*AIM*: Output the lines below exactly, please, from the first line until the line with "S.camera = cam", counting both.

*AVAILABLE DATA*:
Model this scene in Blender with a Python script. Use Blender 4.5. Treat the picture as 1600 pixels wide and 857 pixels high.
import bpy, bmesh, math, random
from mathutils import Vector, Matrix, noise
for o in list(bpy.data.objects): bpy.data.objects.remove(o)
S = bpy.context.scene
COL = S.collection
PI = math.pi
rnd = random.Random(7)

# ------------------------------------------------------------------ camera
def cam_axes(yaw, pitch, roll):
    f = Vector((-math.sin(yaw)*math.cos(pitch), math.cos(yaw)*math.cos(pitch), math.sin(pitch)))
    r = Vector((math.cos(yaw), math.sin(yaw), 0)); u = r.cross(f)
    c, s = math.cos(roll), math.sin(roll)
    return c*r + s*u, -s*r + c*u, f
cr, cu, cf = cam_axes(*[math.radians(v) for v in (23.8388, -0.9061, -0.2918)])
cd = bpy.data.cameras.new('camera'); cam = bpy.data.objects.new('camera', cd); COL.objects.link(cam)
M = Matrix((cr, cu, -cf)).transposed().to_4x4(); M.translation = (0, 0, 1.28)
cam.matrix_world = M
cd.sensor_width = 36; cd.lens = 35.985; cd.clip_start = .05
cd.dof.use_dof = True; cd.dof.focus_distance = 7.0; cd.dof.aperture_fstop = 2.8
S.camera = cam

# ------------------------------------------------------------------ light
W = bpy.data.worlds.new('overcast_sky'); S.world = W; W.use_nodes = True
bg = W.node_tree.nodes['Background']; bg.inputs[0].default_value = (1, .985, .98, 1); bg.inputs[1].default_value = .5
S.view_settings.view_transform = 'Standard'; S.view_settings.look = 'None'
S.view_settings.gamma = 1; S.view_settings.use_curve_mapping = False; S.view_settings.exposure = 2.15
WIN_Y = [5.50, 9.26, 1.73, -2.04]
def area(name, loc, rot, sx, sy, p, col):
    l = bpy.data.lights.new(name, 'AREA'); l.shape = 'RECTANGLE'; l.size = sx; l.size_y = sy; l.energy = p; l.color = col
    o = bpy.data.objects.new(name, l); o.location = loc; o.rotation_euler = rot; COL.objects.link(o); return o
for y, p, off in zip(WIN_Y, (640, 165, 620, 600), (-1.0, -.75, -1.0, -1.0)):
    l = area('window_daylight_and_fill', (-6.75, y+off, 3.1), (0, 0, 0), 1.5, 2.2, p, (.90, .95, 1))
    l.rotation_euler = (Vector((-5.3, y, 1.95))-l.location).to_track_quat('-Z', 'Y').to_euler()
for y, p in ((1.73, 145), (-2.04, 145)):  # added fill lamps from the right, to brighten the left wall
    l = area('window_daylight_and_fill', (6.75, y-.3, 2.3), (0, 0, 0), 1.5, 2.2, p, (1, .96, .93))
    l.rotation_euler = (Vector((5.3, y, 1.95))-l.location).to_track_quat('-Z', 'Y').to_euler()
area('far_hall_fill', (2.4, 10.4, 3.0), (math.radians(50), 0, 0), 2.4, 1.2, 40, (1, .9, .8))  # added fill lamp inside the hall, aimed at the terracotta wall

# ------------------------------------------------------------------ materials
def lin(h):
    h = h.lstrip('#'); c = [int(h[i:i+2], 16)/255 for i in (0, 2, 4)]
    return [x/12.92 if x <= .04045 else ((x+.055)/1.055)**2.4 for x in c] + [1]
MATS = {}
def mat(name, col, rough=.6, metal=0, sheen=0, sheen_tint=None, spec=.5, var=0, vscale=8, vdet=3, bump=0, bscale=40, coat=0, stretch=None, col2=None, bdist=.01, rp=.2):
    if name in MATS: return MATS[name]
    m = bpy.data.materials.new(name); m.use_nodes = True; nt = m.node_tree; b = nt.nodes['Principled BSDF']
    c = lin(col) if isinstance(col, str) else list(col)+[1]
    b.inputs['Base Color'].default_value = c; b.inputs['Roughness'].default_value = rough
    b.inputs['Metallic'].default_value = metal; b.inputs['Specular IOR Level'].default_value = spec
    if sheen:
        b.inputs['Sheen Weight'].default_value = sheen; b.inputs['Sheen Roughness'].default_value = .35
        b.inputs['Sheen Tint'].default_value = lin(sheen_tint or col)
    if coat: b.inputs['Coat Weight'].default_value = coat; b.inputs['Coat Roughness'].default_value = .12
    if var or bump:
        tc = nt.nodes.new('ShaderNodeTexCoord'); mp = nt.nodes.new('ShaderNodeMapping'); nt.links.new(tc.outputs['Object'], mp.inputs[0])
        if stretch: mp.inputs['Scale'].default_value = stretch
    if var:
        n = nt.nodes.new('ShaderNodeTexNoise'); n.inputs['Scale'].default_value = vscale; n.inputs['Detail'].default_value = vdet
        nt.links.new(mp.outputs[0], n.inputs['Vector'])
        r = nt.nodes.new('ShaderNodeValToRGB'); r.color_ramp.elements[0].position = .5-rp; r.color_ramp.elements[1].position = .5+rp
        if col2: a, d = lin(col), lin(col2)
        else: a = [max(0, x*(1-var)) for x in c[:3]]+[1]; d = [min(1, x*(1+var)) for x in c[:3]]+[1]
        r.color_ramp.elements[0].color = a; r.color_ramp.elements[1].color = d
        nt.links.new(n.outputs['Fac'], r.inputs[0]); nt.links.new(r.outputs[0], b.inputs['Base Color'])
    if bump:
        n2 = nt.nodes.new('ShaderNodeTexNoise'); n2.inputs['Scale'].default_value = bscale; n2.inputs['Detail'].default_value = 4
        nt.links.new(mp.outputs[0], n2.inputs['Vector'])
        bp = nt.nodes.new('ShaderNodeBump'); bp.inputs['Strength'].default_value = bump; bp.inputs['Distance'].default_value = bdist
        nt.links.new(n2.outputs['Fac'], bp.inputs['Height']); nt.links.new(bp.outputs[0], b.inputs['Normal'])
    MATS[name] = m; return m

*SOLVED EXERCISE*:
Model this scene in Blender with a Python script. Use Blender 4.5. Treat the picture as 1600 pixels wide and 857 pixels high.
import bpy, bmesh, math, random
from mathutils import Vector, Matrix, noise
for o in list(bpy.data.objects): bpy.data.objects.remove(o)
S = bpy.context.scene
COL = S.collection
PI = math.pi
rnd = random.Random(7)

# ------------------------------------------------------------------ camera
def cam_axes(yaw, pitch, roll):
    f = Vector((-math.sin(yaw)*math.cos(pitch), math.cos(yaw)*math.cos(pitch), math.sin(pitch)))
    r = Vector((math.cos(yaw), math.sin(yaw), 0)); u = r.cross(f)
    c, s = math.cos(roll), math.sin(roll)
    return c*r + s*u, -s*r + c*u, f
cr, cu, cf = cam_axes(*[math.radians(v) for v in (23.8388, -0.9061, -0.2918)])
cd = bpy.data.cameras.new('camera'); cam = bpy.data.objects.new('camera', cd); COL.objects.link(cam)
M = Matrix((cr, cu, -cf)).transposed().to_4x4(); M.translation = (0, 0, 1.28)
cam.matrix_world = M
cd.sensor_width = 36; cd.lens = 35.985; cd.clip_start = .05
cd.dof.use_dof = True; cd.dof.focus_distance = 7.0; cd.dof.aperture_fstop = 2.8
S.camera = cam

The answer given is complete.